The Black Swan follows a repentant master criminal as she sets up corrupt clients in front of hidden cameras. But is she really reformed – and is the director up to his own tricks?
The trap was laid in a rented office: two rooms in downtown Copenhagen, furnished without a whisper of Scandi style. If it wasn’t for a Frida Kahlo print on one wall, the premises might have felt as impersonal and stark as a confessional. That, in any event, was what it became. For six months, beginning in mid-2022, a parade of people – members of motorcycle gangs, entrepreneurs, lawyers, real-estate barons, politicians – trooped through to recount their sins to Amira Smajic. They didn’t come for expiation. They knew Smajic to be one of them – an outlaw, and in her particular case, a business lawyer so skilled at laundering money that she’d enabled a couple of billion kroner in financial crime over the previous decade. They called her the Ice Queen, because she showed not a flicker of regret for what she did.
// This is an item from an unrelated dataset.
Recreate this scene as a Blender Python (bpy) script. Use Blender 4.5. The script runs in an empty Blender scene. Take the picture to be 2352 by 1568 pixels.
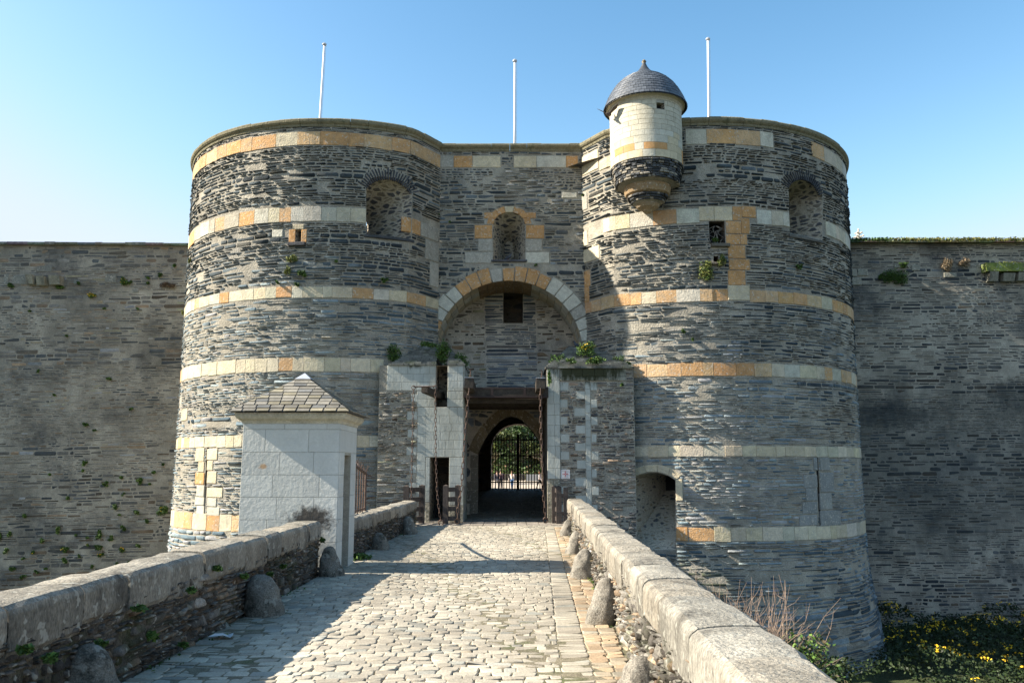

In her office, Smajic’s visitors bragged about dodging tax, bribing officials or exploiting the bankruptcy code. She offered them coffee and coaxed forth their confidences. Six cameras and three microphones, secreted in power sockets, captured it all – footage that was turned into a documentary called The Black Swan. In its surreptitious method and breathtaking drama, The Black Swan bore all the fingerprints of its director, Mads Brügger, a provocateur who has spent his career searching for bombshells to drop but who had never quite managed it as well as he did here. Denmark’s national bird is the Cygnus olor, a swan as white as virtue. The Black Swan, in showing such easy, unbridled formulations of crime, blew up Denmark’s idea of itself.